Before you sign your lease on the new hot spot in town, consider the next five questions…

  1. What is your Currency? It is easier to answer this question if you ask yourself “How will you know when you have made it? What is success to you?”
  2. What is your knowledge of yoga (be honest) would you consider yourself an expert or at least highly knowledgeable? Do you revere yoga and its roots? Have you practiced yoga for at least five years? I think five years gives you a good foundation to know what you did or didn’t like about your yoga experience so that you can offer that to your community.The woman who changed my life that day in capitol hill, my teacher—had studied extensively with master teachers for years—submersing herself into the yogic lifestyle, she spent months residing in ashrams in india. Well versed in yoga, devotion, meditation and the culture from which it emerged, she truly revered yoga and its traditions. I relearned how to breathe (turning my attention back to something I had deemed an involuntary reflex) and through the breath I gained a greater understanding of stillness in both the mind and the body.

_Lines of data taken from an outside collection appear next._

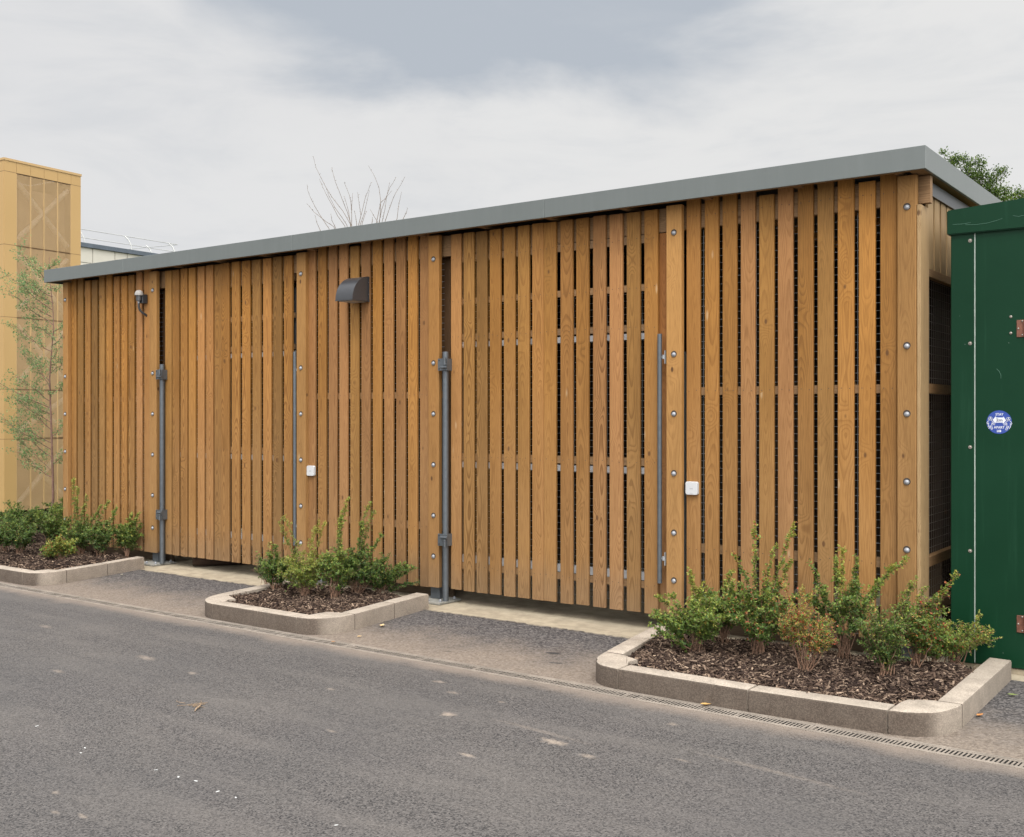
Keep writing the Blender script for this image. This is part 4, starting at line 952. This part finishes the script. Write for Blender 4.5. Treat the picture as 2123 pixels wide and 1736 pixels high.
# ------------------------------------------------------------------ oak
OAK = [(-3.42, 14.43, 6.36), (-3.29, 14.52, 6.26), (-3.19, 14.59, 6.25), (-3.11, 14.65, 6.24), (-3.25, 14.55, 6.15), (-3.01, 14.72, 6.16), (-2.87, 14.82, 6.2), (-2.84, 14.84, 6.12), (-3.05, 14.69, 6.06), (-2.94, 14.77, 5.94), (-2.81, 14.87, 5.96), (-2.7, 14.94, 5.89), (-2.58, 15.03, 6.02), (-2.51, 15.08, 6.0), (-2.6, 15.02, 5.89), (-2.72, 14.93, 5.72), (-2.61, 15.01, 5.63), (-2.46, 15.12, 5.66), (-2.44, 15.13, 5.53), (-2.32, 15.22, 5.54), (-2.21, 15.3, 5.54), (-2.26, 15.26, 5.6)]
oo = (-2.9, 15.6, 0); ok = empty('oak_tree', oo, 'leafy green oak crown behind the right end of the roof', 'tree')
mb = MB(); mb.tube([(-2.9, 15.6, -.05), (-2.92, 15.6, 1.5), (-2.85, 15.55, 3.2), (-2.9, 15.5, 4.6)], [.22, .18, .15, .09], 10)
fo = MB(); cl_ = [(Vector(p), .055 if i == 0 else .085) for i, p in enumerate(OAK)]
for i, p in enumerate(OAK[1:]):
    for k in range(4):
        q = Vector(p)+CR*random.gauss(0, .10)+CD*random.uniform(0, .9)+Vector((0, 0, -.12-.2*k+random.gauss(0, .05))); cl_.append((q, .13))
for _ in range(150):
    a = random.uniform(0, 6.283); rr2 = random.uniform(.2, 1.7); cl_.append((Vector((-2.9+rr2*math.cos(a), 15.9+rr2*math.sin(a), 0))+Vector((0, 0, random.uniform(2.6, 5.35))), .2))
for _ in range(50):
    cl_.append((Vector((-1.0, 16.2, 4.3))+Vector((random.gauss(0, .8), random.gauss(0, .5), random.gauss(0, .5))), .2))
for q, r_ in cl_:
    mb.tube([(-2.9, 15.5, 4.2), Vector((-2.9, 15.5, 4.6)).lerp(q, .5)+Vector((0, 0, -.1)), q], [.03, .012, .004], 4, 0, None, False)
    for _ in range(int(95*(r_/.09))):
        p = q+Vector((random.gauss(0, r_*.62), random.gauss(0, r_*.62), random.gauss(0, r_*.55)))
        leafquad(fo, p, Vector((random.gauss(0, 1), random.gauss(0, 1), random.gauss(.1, .8))), random.uniform(.035, .06), random.uniform(.022, .036), min(1, max(0, random.gauss(.45, .25))))
mb.build('trunk', M['oakbark'], ok, offset=oo); fo.build('crown', M['oakleaf'], ok, offset=oo)

# undergrowth behind the store, glimpsed through the slats
ug = MB()
for _ in range(42000):
    x = random.uniform(-12.5, 1.8); y = random.uniform(3.25, 4.0); z = random.uniform(0, 2.25+.25*math.sin(x*1.7)+.2*math.sin(x*4.1))
    leafquad(ug, Vector((x, y, z)), Vector((random.gauss(0, 1), random.gauss(0, 1), random.gauss(.2, .8))), random.uniform(.05, .09), random.uniform(.04, .06), min(.8, max(0, random.gauss(.4, .2))))
tag(ug.build('undergrowth', M['leaf']), 'green undergrowth behind the store seen through the slats', 'undergrowth', None, 'stuff')

# ------------------------------------------------------------------ gold tower
def m_gold():
    m, t = newmat('gold_panel'); p = geo_pos(t); n = t.noise(p, .8, 3, .5)
    finish(t, t.mix(n, (.47, .300, .118), (.54, .350, .150)), .42, .15, .5, t.noise(p, 80, 2), .03, .001); return m
def m_perf():
    m, t = newmat('perforated_gold'); a = t.n('ShaderNodeAttribute', attribute_name='gr'); s_ = t.n('ShaderNodeSeparateXYZ', {0: a.outputs['Vector']})
    fx = t.math('SUBTRACT', t.math('FRACT', t.math('MULTIPLY', s_.outputs[0], 66.0)), .5); fz = t.math('SUBTRACT', t.math('FRACT', t.math('MULTIPLY', s_.outputs[1], 66.0)), .5)
    d = t.math('SQRT', t.math('ADD', t.math('MULTIPLY', fx, fx), t.math('MULTIPLY', fz, fz)))
    b = t.n('ShaderNodeBsdfPrincipled', {'Base Color': (.50, .335, .17, 1), 'Roughness': .5, 'Metallic': .1}); tr_ = t.n('ShaderNodeBsdfTransparent')
    mx = t.n('ShaderNodeMixShader', {0: t.math('LESS_THAN', d, .34), 1: b.outputs[0], 2: tr_.outputs[0]}); t.n('ShaderNodeOutputMaterial', {'Surface': mx.outputs[0]}); return m
M['gold'] = m_gold(); M['perf'] = m_perf(); M['goldtrim'] = simple('gold_trim', (.52, .345, .16), .45, .1, .05, 5)
M['joint'] = simple('panel_joint', (.22, .13, .055), .7); M['towerin'] = simple('tower_core', (.40, .28, .18), .8, 0, .25, 3); M['brace'] = simple('grey_brace', (.62, .55, .47), .6)
TO = Vector((-13.79, 2.09, 0)); e1 = Vector((-.0788, .9969, 0)); e2 = Vector((-.9969, -.0788, 0)); up = Vector((0, 0, 1)); nE = -e2
tw = empty('gold_tower', TO, 'gold clad tower with perforated screens left of the store', 'tower')
def pan(mb, s0, s1, z0, z1, off, th, face=1, mi=0):
    """a panel on the tower; face 1 runs along e1 (looks to the store), face 2 along e2"""
    d, nn = (e1, nE) if face == 1 else (e2, -e1)
    c = d*((s0+s1)/2)+nn*(off-th/2)+up*((z0+z1)/2)
    ax, ay, az_ = d*((s1-s0)/2), nn*(th/2), up*((z1-z0)/2)
    vs = [c+ax*i+ay*j+az_*k for k in (-1,1) for j in (-1,1) for i in (-1,1)]
    at = [((v).dot(d), v.z, 0, 0) for v in vs]
    mb.add(vs, [(0,2,3,1),(4,5,7,6),(0,1,5,4),(2,6,7,3),(0,4,6,2),(1,3,7,5)], mi, at)
ZR = [0.0, 1.10, 1.85, 2.94, 4.03, 5.13]; SX = [0, .20, .44, .67, .91, 1.15, 1.33]
core = MB(); core.obox(e1*.665+e2*.75+up*2.5, e1*.50, e2*.58, up*2.45); recalc(core.build('core', M['towerin'], tw, offset=(0,0,0)))
mb = MB()
for a, b in zip(ZR, ZR[1:]):
    for (s0, s1) in ((0, .20), (1.15, 1.33)): pan(mb, s0+.002, s1-.002, a+.004, b-.004, 0, .012)
    for k in range(5): pan(mb, .20*k+.012, .20*k+.21, a+.004, b-.004, 0, .012, 2) if k == 0 else pan(mb, .22+.26*(k-1), .22+.26*k-.004, a+.004, b-.004, 0, .012, 2)
for s0, s1 in zip(SX, SX[1:]): pan(mb, s0+.002, s1-.002, 5.134, 5.29, 0, .012)
for k in range(5): pan(mb, .012+.25*k, .258+.25*k, 5.134, 5.29, 0, .012, 2)
recalc(mb.build('cladding_panel', M['gold'], tw, offset=(0,0,0)))
mb = MB()
for a, b in zip(ZR, ZR[1:]):
    for s0, s1 in zip(SX[1:-1], SX[2:-1]): pan(mb, s0+.012, s1-.012, a+.012, b-.012, -.004, .0015)
recalc(mb.build('perforated_screen', M['perf'], tw, offset=(0,0,0)))
mb = MB()
for s in SX[1:-1]: pan(mb, s-.009, s+.009, 0, 5.12, -.001, .014)
recalc(mb.build('mullion', M['goldtrim'], tw, offset=(0,0,0)))
mb = MB(); pan(mb, 0, 1.33, 0, 5.28, -.03, .01); 
for z in ZR[1:]:
    for fc2, ln2 in ((1, 1.33), (2, 1.25)):
        mb2 = MB(); pan(mb2, .0, ln2, z-.004, z+.004, .0005, .02, fc2); recalc(mb2.build('joint', M['joint'], tw, offset=(0,0,0)))
mb = MB(); mb.obox(e1*.665+e2*.655+up*5.31, e1*.675, e2*.665, up*.018); recalc(mb.build('coping', M['goldtrim'], tw, offset=(0,0,0)))
for a, b in zip(ZR, ZR[1:]):
    mb = MB()
    for (sa, sb) in ((.24, 1.12), (1.12, .24)):
        p, q = e1*sa+up*(a+.1)+e2*.05, e1*sb+up*(b-.1)+e2*(.05 if sa < sb else .075); mb.tube([p, q], .042, 6)
    mb.build('brace', M['brace'], tw, offset=(0,0,0))
mb = MB()
for face in (1, 2):
    pass
mb.obox(e1*.665+e2*1.29+up*2.64, e1*.665, e2*.008, up*2.64); mb.obox(e1*1.322+e2*.65+up*2.64, e1*.008, e2*.64, up*2.64); recalc(mb.build('rear_cladding', M['gold'], tw, offset=(0,0,0)))

# ------------------------------------------------------------------ pale building behind with roof guard rail
M['cream'] = simple('cream_panel', (.55, .52, .45), .6, 0, .05, 2); M['creamj'] = simple('cream_joint', (.34, .32, .28), .8, 0, .05, 3); M['navycap'] = simple('blue_grey_coping', (.09, .11, .135), .5)
M['railgrey'] = simple('rail_pale_metal', (.50, .50, .48), .45, .3, .1, 20)
PB = Vector((-25.52, 10.75, 0)); f1 = Vector((-.0459, .99896, 0)); f2 = Vector((-.99896, -.0459, 0)); fn = -f2
pbd = empty('pale_building', PB, 'cream panelled building with blue-grey roof edge between the gold tower and the store', 'building')
mb = MB(); mb.obox(f1*.6+f2*5+up*3.05, f1*3.4, f2*5, up*3.1); recalc(mb.build('wall', M['creamj'], pbd, offset=(0,0,0)))
mb = MB(); s = -2.7; k = 0
zs = [0.0, 1.45, 2.85, 4.25, 5.80, 6.19]
tj = [-2.72, -1.6, -.75, .34, 1.07, 1.49, 2.3, 3.1, 3.95]
for a, b in zip(tj, tj[1:]):
    for z0, z1 in zip([0, 1.5, 3.0, 4.5, 5.72], [1.5, 3.0, 4.5, 5.72, 6.15]): mb.obox(f1*((a+b)/2)+fn*.012+up*((z0+z1)/2), f1*((b-a)/2-.012), fn*.012, up*((z1-z0)/2-.010))
recalc(mb.build('wall_panel', M['cream'], pbd, offset=(0,0,0)))
mb = MB(); mb.obox(f1*.6+f2*4.97+up*6.21, f1*3.45, f2*5.05, up*.06); recalc(mb.build('coping', M['navycap'], pbd, offset=(0,0,0)))
gr_ = MB()
def gpost(t_, back=0):
    b0 = f1*t_+f2*(.25+back)+up*6.27; gr_.tube([b0, b0+up*.18-fn*.02, b0+up*.34-fn*.08-f1*.05, b0+up*.46-fn*.17-f1*.12], .020, 6)
    return b0
for t_ in (-2.2, -.5, .27, 1.85, 3.45): gpost(t_)
for z, o_ in ((.46, .17), (.20, .03)):
    gr_.tube([f1*-2.4-f1*.1+f2*(.25+o_)+up*(6.27+z), f1*3.75-f1*.1+f2*(.25+o_)+up*(6.27+z)], .012, 6, 0, None)
gr_.tube([f1*3.65+f2*.42+up*6.73, f1*3.3+f2*3.4+up*6.73], .012, 6); gr_.tube([f1*3.65+f2*.28+up*6.47, f1*3.3+f2*3.4+up*6.47], .012, 6)
gpost(3.3, .9); gpost(3.2, 2.4)
gr_.build('guard_rail', M['railgrey'], pbd, offset=(0,0,0))

# ------------------------------------------------------------------ litter
def fallen(label, loc, L, Wd, col, rz, name='fallen_leaf'):
    m_ = simple('dry_leaf', col, .8, 0, .25, 60); mb = MB()
    pr = [(-1, 0), (-.55, .75), (.1, 1), (.7, .55), (1.25, 0), (.7, -.6), (0, -.95), (-.6, -.6)]
    vs = [(a*L/2, b*Wd/2, .004+.25*Wd*abs(b)+.12*L*(a*a)) for a, b in pr]+[(0, 0, .003)]
    mb.add(vs, [(i, (i+1) % 8, 8) for i in range(8)], 0, None, True)
    o = mb.build(name, m_, None, offset=(0,0,0)); o.location = loc; o.rotation_euler.z = rz; tag(o, label, 'leaf', 'fallen leaves')
fallen('curled ochre leaf on the drain grating in front of the right kerb', (-.568, -1.51, .002), .05, .032, (.50, .30, .10), .4)
fallen('orange leaf on the tarmac right of the right kerb', (.60, -.90, .002), .045, .026, (.50, .22, .07), 1.2)
fallen('green leaf on the tarmac by the cabinet end of the kerb', (.65, -.40, .002), .05, .03, (.20, .24, .08), .2)
fallen('tan leaf on the forecourt just right of the middle kerb', (-3.274, -.976, .003), .05, .035, (.58, .42, .22), 2.0)
fallen('small pale leaf on the forecourt near the corner of the middle kerb', (-3.15, -1.33, .003), .03, .02, (.55, .38, .18), .9)
fallen('small reddish leaf on the grating in front of the middle bed', (-3.17, -1.55, .003), .035, .02, (.45, .25, .13), .1)
fallen('pale leaf lying on the forecourt by the left kerb', (-6.83, -.62, .003), .035, .02, (.6, .55, .42), .1)
mb = MB()
for _ in range(11):
    a = random.uniform(0, 6.283); p = Vector((random.gauss(0, .028), random.gauss(0, .02), .004)); pts = [p]
    for k in range(5): a += random.gauss(0, .5); pts.append(pts[-1]+Vector((math.cos(a), math.sin(a), random.uniform(-.1, .2)))*.014)
    mb.tube(pts, [.0016, .0014, .0013, .0012, .001, .0008], 5, 0, None, False)
mb.tube([(.0, .01, .006), (.03, -.01, .010), (.055, -.035, .010), (.075, -.07, .009), (.095, -.095, .006)], [.0025, .004, .005, .0045, .002], 6)
o = mb.build('dry_twig', M['drytwig'], None, offset=(0,0,0)); o.location = (-2.66, -3.0, 0); tag(o, 'dry tan twig bundle lying on the road', 'twig')
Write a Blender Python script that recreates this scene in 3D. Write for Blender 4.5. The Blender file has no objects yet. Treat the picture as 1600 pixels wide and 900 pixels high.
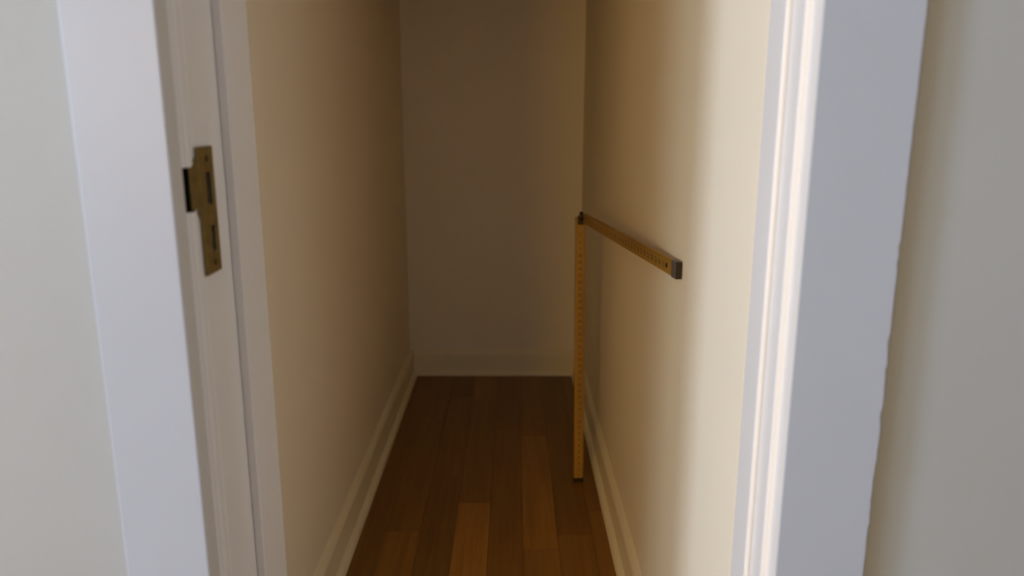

  3.  Do you teach yoga? This is going to be a necessity, as you will often times find yourself giving up your day off to cover a class. This also gets you the respect of your teachers. You can’t very well direct them if it is something that you haven’t done—or aren’t willing to do, yourself.
  4. Are you filling a need? Do you have something special to offer that you feel isn’t being offered anywhere else? Careful with this because even a specialty or niche can be picked up easily bey every teacher in town and soon everyone is offering what you are so you have to stay current and fresh with what is new.
  5. Now, ask yourself; Why do you want to own a yoga studio? Are you satisfied with the answer? When you own a yoga studio the likelihood is you won’t see that teacher that caused you to fall in love with yoga. In fact you may not see sunlight for a while. You will need to nurture and provide for your baby so it can grow with a strong sense of unconditional love and become the hub of healing and transformation you are hoping for. A baby needs constant supervision and nobody can care for your baby like you do. This means that you will have to start convincing people to come to you so you can continue your growth and learning alongside your students.